McCallum had personally watched the show into his teenage years and had begun showing it to his own kids when they were five and two. “They couldn’t get enough,” he said.
“Mr. Dressup,” McCallum added, “should not have worked … this show about this older man with these puppets who live in a tree … You don’t know what he’s drawing. You don’t know what the story’s about. These costumes aren’t high end in this Tickle Trunk thing, but it works. It’s greater than the sum of its parts. And it constantly taught you that you can use your imagination and transform everything.”
Indeed, Canadian celebrities like Michael J. Fox, Eric McCormack and Paul Sun-Hyung Lee appear in “Mr. Dressup: The Magic of Make-Believe” to sing the praises of Coombs and what he could convey with something as simple as a hat or a drawing of a banana.
(And it’s worth noting that the film, like Coombs himself, gives credit to the many other people who made the TV show, some of whom appear in the doc and were in the TIFF audience.)
But as much as “Mr. Dressup” was about the power of make-believe, it also owes its success to a foundation of truth.

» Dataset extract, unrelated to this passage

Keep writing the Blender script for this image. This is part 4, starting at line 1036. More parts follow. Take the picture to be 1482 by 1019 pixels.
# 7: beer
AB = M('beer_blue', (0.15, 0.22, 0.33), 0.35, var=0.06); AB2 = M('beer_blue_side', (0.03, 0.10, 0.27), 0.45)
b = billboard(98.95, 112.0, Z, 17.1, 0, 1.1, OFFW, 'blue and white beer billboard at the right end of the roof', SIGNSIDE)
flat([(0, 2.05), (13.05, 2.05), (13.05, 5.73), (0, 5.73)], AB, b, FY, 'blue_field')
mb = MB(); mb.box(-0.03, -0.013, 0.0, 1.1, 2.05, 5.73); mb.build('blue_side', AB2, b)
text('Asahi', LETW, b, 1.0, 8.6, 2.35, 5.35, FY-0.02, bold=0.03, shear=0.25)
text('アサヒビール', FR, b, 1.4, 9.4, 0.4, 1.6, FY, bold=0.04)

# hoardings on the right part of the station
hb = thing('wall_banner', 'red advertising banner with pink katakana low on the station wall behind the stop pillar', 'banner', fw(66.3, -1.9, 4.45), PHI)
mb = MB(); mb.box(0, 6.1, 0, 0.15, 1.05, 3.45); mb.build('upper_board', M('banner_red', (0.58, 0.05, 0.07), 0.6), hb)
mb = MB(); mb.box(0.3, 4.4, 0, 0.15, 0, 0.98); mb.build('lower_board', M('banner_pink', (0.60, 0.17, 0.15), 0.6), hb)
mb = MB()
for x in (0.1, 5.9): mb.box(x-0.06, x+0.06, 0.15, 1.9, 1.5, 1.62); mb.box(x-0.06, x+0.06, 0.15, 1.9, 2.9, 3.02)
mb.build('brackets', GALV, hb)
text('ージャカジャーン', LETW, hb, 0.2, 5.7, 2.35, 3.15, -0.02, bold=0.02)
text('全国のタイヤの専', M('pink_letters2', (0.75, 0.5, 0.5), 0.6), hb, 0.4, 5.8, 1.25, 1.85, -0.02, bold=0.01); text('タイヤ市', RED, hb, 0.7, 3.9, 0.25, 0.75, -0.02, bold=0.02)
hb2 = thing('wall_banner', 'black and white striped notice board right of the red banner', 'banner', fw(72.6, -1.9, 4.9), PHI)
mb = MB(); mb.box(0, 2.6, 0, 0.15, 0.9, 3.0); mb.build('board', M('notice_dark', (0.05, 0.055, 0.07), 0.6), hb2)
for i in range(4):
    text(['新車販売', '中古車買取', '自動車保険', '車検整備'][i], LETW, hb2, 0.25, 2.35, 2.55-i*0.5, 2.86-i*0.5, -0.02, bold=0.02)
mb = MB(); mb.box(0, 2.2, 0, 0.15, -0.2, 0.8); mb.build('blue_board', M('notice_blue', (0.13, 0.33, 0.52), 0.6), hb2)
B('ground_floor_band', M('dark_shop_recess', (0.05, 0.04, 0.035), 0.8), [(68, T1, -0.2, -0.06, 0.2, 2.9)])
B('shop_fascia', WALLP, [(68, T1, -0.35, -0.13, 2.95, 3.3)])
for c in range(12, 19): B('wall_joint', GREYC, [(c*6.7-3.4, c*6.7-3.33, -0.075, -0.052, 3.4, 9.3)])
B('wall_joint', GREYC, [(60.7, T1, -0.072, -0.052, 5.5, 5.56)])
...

Coombs’ daughter, Cathie LeFort, believes what has made her dad such an enduring part of Canadian culture is “that fact that he was so genuine. And along with that was the integrity that he had. When people talk about these wonderful qualities, none of that was made up. That’s who he was … He was like that with people he met. He was like that with his kids. He was like that with his grandkids.”
The documentary, in fact, paints a portrait of a close-knit family life behind the scenes, including Ernie’s wife, early childhood educator Marlene “Lynn” Coombs, who predeceased him in 1992 when she was killed by a car that mounted a curb on Yonge Street.

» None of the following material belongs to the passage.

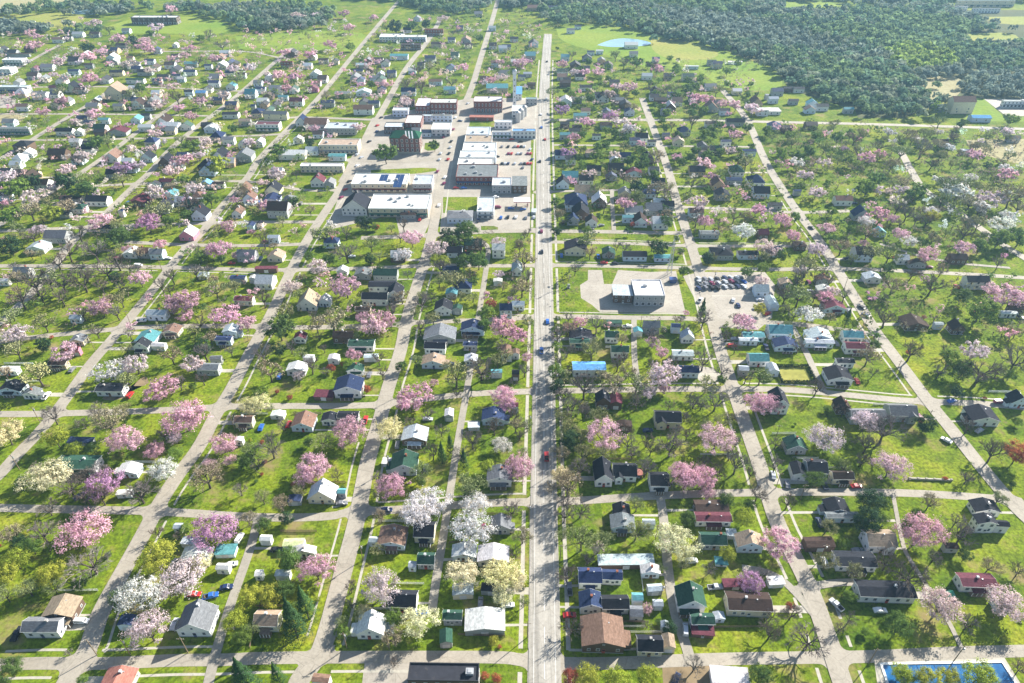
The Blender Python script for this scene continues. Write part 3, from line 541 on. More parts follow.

Ernie was, in some respects, like any other father. “He was stern when he had to be,” Chris Coombs said, but “there was a lot of empowerment, a lot of understanding, a lot of allowing children to feel that their opinion matters,” which sounds a lot like the ethos of the TV show.

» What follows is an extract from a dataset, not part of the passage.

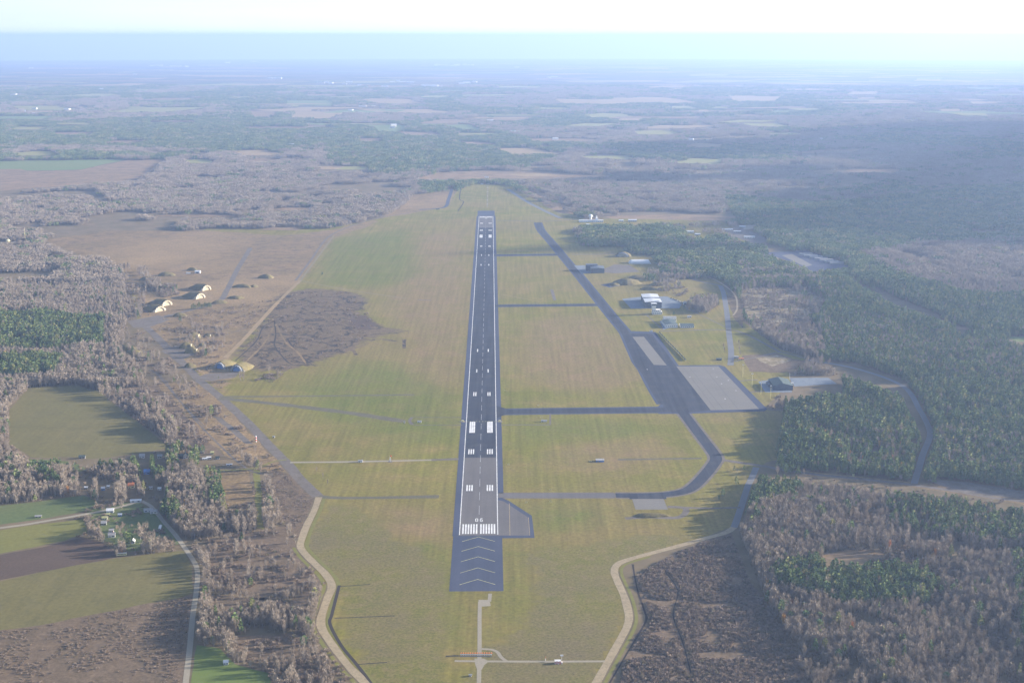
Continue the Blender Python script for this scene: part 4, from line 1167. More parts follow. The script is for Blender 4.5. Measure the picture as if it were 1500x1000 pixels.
# dark hangar and neighbours farther up
d1 = bld('hangar', 'dark blue grey hangar with stepped roof beside the parallel taxiway bend', 875.5, 400, 33, 42, 11, 'dark', 'dark', 2.0, door='gate', cat='hangar')
MB().box(-27, 2, 34, 52, 0, 15).build('tail_block', M['dark'], d1)
area('hangar_pad', 'pad', [(838,389),(856,388.5),(868,400),(846,400.5)], .125, NONE)
area('hangar_pad', 'lilac', [(884,394),(900,387.5),(922,388),(937,398),(900,400.5),(886,399)], .125, NONE)
strip('path', 'farroad', [(832,377),(870,376.5),(908,375.5)], 5, .12)
th = empty('hangar', P(938, 386.5)); L_, D_, hh_ = 56, 26, 9
v, f = [], []
for k in range(9):
    a = math.pi * k / 8; y = D_/2 - D_/2 * math.cos(a); z = hh_ * math.sin(a) ** .8
    v += [(-L_/2 + z*.7, y, z), (L_/2 - z*.7, y, z)]
f = [(2*k, 2*k+1, 2*k+3, 2*k+2) for k in range(8)] + [tuple(range(0, 18, 2))[::-1], tuple(range(1, 18, 2))]
mesh('canopy', v, f, M['metal'], th)
MB().box(-L_/2+1, -L_/2+16, D_*.2, D_*.8, 0, 5).build('lobby', M['wwall'], th)
tag(th, 'long rounded hangar under a pale silver roof at the edge of the conifers', 'hangar')

# earth covered shelters
def shelter(px, py, w, ln, h, face, front='block', label='', door=None, group=None, cover='turf', low=False):
    """face = direction the open front looks, degrees clockwise from away-from-camera"""
    p = P(px, py); a = math.radians(face)
    r = empty('aircraft_shelter', p, -a)               # local +y is the way the front faces
    n = 10; v, f = [], []
    rows = [(-.5, 1.18, 1.12), (-ln*.35, 1.35, 1.15), (-ln*.75, 1.30, .95), (-ln*1.05, 1.0, .45), (-ln*1.25, .8, 0.0)]
    for y, sw, sh in rows:
        for k in range(n + 1):
            t = math.pi * k / n
            c_ = math.cos(t); s_ = math.sin(t) ** .9 if 0 < k < n else 0
            v.append((w * .5 * sw * c_ * (1.25 - .25 * s_), y + .6 * math.sin(k * 2.1), h * sh * s_ * (1 + .04 * math.sin(k * 1.7 + y)) - .1))
    m_ = n + 1
    for j in range(len(rows) - 1):
        for k in range(n): f.append((j*m_+k, j*m_+k+1, (j+1)*m_+k+1, (j+1)*m_+k))
    mesh('earth_cover', v, f, M[cover], r)
    # arched concrete front: a thick ring of ribs standing proud of the bank
    v, f = [], []; q = 12
    for y in (.0, 2.5):
        for rr__ in (1.0, .78):
            for k in range(q + 1):
                t = math.pi * k / q
                v.append((w * .5 * rr__ * 1.12 * math.cos(t), y, h * rr__ * 1.02 * math.sin(t)))
    s_ = q + 1
    for k in range(q):
        f += [(k, k+1, s_+k+1, s_+k), (2*s_+k, 3*s_+k, 3*s_+k+1, 2*s_+k+1), (k, 2*s_+k, 2*s_+k+1, k+1), (s_+k, s_+k+1, 3*s_+k+1, 3*s_+k)]
    fr = mesh('arch_front', v, f, M[front], r)
    for k in range(7):
        t = math.pi * (k + .5) / 7
        MB().bar((w*.5*.8*math.cos(t), 2.6, h*.8*math.sin(t)), (w*.5*1.15*math.cos(t), 4.2, h*1.03*math.sin(t)), .5, 5).build('rib', M[front], fr)
    v = [(0, .6, .05)] + [(w * .5 * .80 * math.cos(math.pi*k/q), .6, h * .80 * math.sin(math.pi*k/q)) for k in range(q+1)]
    mesh('door', v, [(0, k+1, k+2) for k in range(q)], M[door or 'doorp'], r)
    for s2 in (-1, 1):
        MB().add([(s2*w*.52, .1, 0), (s2*w*.75, -3, 0), (s2*w*.75, -2, 0), (s2*w*.52, 1.2, 0), (s2*w*.52, .1, h*.55), (s2*w*.75, -3, h*.12), (s2*w*.75, -2, h*.12), (s2*w*.52, 1.2, h*.55)],
                 [(0,1,5,4),(3,7,6,2),(4,5,6,7),(1,2,6,5),(0,4,7,3)]).build('wing_wall', M[front], r)
    tag(r, label, 'aircraft shelter', group)
    return r
SG = 'earth covered aircraft shelters on the left of the airfield'
shelter(302, 425, 22, 44, 11.5, 128, label='earth covered shelter with bright arched front, topmost of the four along the old taxiway', group=SG)
shelter(293, 437, 23, 44, 11.5, 128, label='earth covered shelter with peach tinted arched front, second from the top of the four', group=SG)
shelter(244, 447.5, 23, 44, 11.5, 128, label='earth covered shelter with bright arched front, above the lowest of the four', group=SG)
shelter(234, 456, 24, 44, 11, 130, label='earth covered shelter with yellowish arched front, lowest of the four', group=SG)
shelter(322.5, 539.5, 18, 34, 11, 205, front='grey', door='bluep', label='olive earth shelter with blue door, left one of the adjoining pair', group=SG)
shelter(347, 543.5, 19, 36, 11, 200, front='grey', door='bluep', label='olive earth shelter with bright blue door, right one of the adjoining pair', group=SG)
shelter(912, 376, 26, 24, 11, 195, front='grey', label='wide grey arched shelter in front of the dark conifers')
# plain earth mounds with small light portals
def mound(px, py, w, d, h, rz, label, wall=True, seed=1, cover='turf', name='earth_mound'):
    p = P(px, py); r = empty(name, p, rz); R = rng(seed)
    n, m_ = 16, 5; v, f = [], []; h *= 1.6; d *= 1.15
    for j in range(m_ + 1):
        t = j / m_; rr__ = (1 - t ** 1.3) ; z = h * (1 - (1 - t) ** 1.7)
        for k in range(n):
            a = 2*math.pi*k/n; u = 1 + .12 * math.sin(3*a + seed) + .06 * R.uniform(-1, 1)
            v.append((w/2*rr__*u*math.cos(a), d/2*rr__*u*math.sin(a), z - .1))
    for j in range(m_):
        for k in range(n): f.append((j*n+k, j*n+(k+1) % n, (j+1)*n+(k+1) % n, (j+1)*n+k))
    mesh('earth_bank', v, f, M[cover], r)
    if wall:
        MB().box(w*.33, w*.33+1.2, -d*.3, d*.12, 0, h*.62).build('portal_wall', M['block'], r)
        MB().box(w*.33+1.22, w*.33+1.3, -d*.18, -d*.02, 0, h*.45).build('portal_door', M['dark'], r)
    tag(r, label, 'earth mound', 'earth banked bunkers and mounds')
MO = [(284,495.5,30,20,8,0,'tall pointed mound with pale portal, upper one beside the bend of the old taxiway',1),
 (273,509,28,18,7,0,'pointed mound with pale portal touching the old taxiway',1),(281,516,28,20,7,0,'pointed mound with pale portal below the one touching the taxiway',1),
 (304,492.5,16,12,4,0,'small bunker with bright round front right of the tall pointed mound',1),(296,507,14,12,4,0,'small bunker with bright front between two mounds on brown grass',1),
 (306,512.5,12,10,3,0,'tiny dark bunker lowest of the three small ones',0),
 (278,537.5,22,12,5,0,'dark mound right beside the old taxiway above the blue door shelters',0),(263,463,30,16,5,0,'flat mound below the dark green conifer row',0),
 (321,444,36,16,5,.2,'dark mound at the junction of the old taxiways',0),(355,420.5,46,18,5,0,'long dark mound right of the straight old taxiway',0),
 (390,407,40,22,6,0,'isolated mound on the brown moor near the corner of the field',0),(345,437,40,14,4,0,'low dark mound left of the churned peat ground',0),
 (372,420,20,12,3,0,'small brown mound right of the long dark one',0),(243,403.5,46,20,6,0,'dark mound on the moor behind the grey birch grove',0),
 (217,410,46,20,6,0,'dark wide mound at the wood edge left of the birch grove',0),(282,396,30,16,5,0,'purple brown mound behind the blue and white shed',0),
 (197,520,40,26,7,0,'scrub covered mound shaded by the wood left of the old taxiway',0),(185,513,44,26,7,0,'scrub covered mound deepest in the wood edge',0),
 (918,415.5,70,36,8,0,'smooth grassy mound with pavement on its left side',0),(900,418,26,14,4,0,'small grassy mound touching the pavement slab',0),
 (935,408,56,24,6,0,'dark mound behind the smooth grassy mound',0),(962,418,40,18,5,0,'pointed mound among bushes behind the large hangar',0),
 (952,424,44,18,5,0,'low brown mound just behind the large hangar',0),(978,412,50,18,5,0,'brown mound at the edge of the leafless grove',0)]
for i, a in enumerate(MO): mound(*a[:6], a[6], bool(a[7]), i + 1)
area('old_slab', 'blue', [(879,417),(905,414),(912,418),(892,421)], .12, NONE)
mb_ = mound(953, 755.5, 46, 12, 2.6, 0, 'grass bank behind the square concrete revetment pad', False, 77)
# blue white shed on the moor
bld('farm_shed', 'bright white and blue shed alone on the brown moor', 289, 400.5, 13, 10, 5, 'metal', 'metal', 2, door='gate', cat='shed')
tk_ = bld('storage_box', 'small bright white box left of the blue and white shed', 275.5, 400.8, 10, 4, 2.4, 'white', 'white', cat='box')
# far white complex beyond the wood
fc = bld('terminal_building', 'long bright white building with a dome behind it beyond the conifer wood', 866, 325.6, 76, 14, 6, 'white', 'metal', win=12, rz=.0)
MB().dome(2, 70, 9, 7, 14, 5).build('radar_dome', M['white'], fc); MB().cyl(2, 70, 0, 9, 4, 4, 10).build('dome_tower', M['wwall'], fc)
MB().box(14, 22, 4, 12, 6.5, 12).build('upper_block', M['white'], fc); MB().cyl(18, 30, 0, 16, 2.2, 2.2, 8).build('water_tank', M['white'], fc)
bld('warehouse', 'pale blue roofed warehouse right of the long white building', 926.5, 324.8, 26, 14, 5, 'grey', 'metal', 2, win=4)
bld('warehouse', 'small white warehouse between the long white building and the blue roofed one', 910, 324.6, 14, 10, 4, 'white', 'metal', 1.5, win=2)
bld('hut', 'white flat roofed hut left in front of the conifers below the long white building', 861.5, 330, 12, 8, 3.5, 'white', 'metal', win=2, cat='hut')
bld('hut', 'white hut lower right of the flat roofed hut at the wood edge', 866, 333.6, 9, 7, 3.5, 'white', 'metal', win=2, cat='hut')
for i, (x, y, w, l) in enumerate([(1010,341,26,'white barrack with low roof in the conifer clearing left of the works yard'),(1022,345,16,'grey block right of the white barrack in the clearing'),
      (1066,338,30,'long bright shed at the left corner of the works yard'),(1080,341,22,'grey shed in the middle of the works yard'),(1098,349,30,'pale shed on the lower side of the works yard'),(1088,334,18,'small sunlit shed on the upper side of the works yard')]):
    bld('shed', l, x, y, w, 10, 4.5, 'wwall' if i % 2 == 0 else 'grey', 'metal', 1.5, win=4, cat='shed')
# storage rows on the rectangular pad
for i in range(7):
    a, b = P(1172 + i * 2 + i * 5.5, 374 + i * 2.2), P(1184 + i * 2 + i * 6.6, 372.5 + i * 2.3)
    L_ = 34; r = empty('storage_shed', a, .12)
    MB().box(0, L_, 0, 9, 0, 4).build('wall', M['grey'], r); MB().box(-.4, L_+.4, -.4, 9.4, 4, 4.6).build('roof', M['roofg'], r)
    tag(r, 'grey flat storage shed, %s of the seven on the rectangular pad in the woods' % ['first', 'second', 'third', 'fourth', 'fifth', 'sixth', 'last'][i], 'shed', 'storage sheds on the pad in the woods')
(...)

And then there were the perks that came with having Mr. Dressup as a dad: visits to the Toronto studio where the show was made; the detailed pictures he would draw for Chris to colour in; the “fantastic” Tusken Raider costume he helped Chris create; the drawings and notes that Cathie recalls him leaving on their paper lunchbags.
Both siblings have kept cherished physical reminders of their father’s job.
His famous Tickle Trunk has pride of place in Chris and his wife’s bedroom in Bournemouth, England, and contains some of his father’s costumes, his magic set and a couple of the puppets he made for his post-“Mr. Dressup” Tales From the Tickle Trunk tours.
And now, there’s another artifact of Ernie Coombs’ decades on TV: the documentary.
“Cathie and I agreed that if we had done (the film) ourselves we would have done it exactly that way,” Chris said. “It was just the perfect balance of nostalgia, sentiment, sensitivity. And it was just incredible to be in Toronto with so many people who love our dad as much as we did and for whom he represents such a massive part of their childhood.”
“Incredible” is also the word Cathie used for all the people who approached her before and after the TIFF screening to share cherished memories of her father, as well as the social media tributes that followed.
“I wonder what he would say,” Chris added of his dad. “I hope he would allow himself to feel the appreciation, to feel the love and to know that he earned it, not by trying, not by pretending to do anything but just by being himself, you know?”
“Mr. Dressup: The Magic of Make-Believe” debuts Oct. 10 on Prime Video.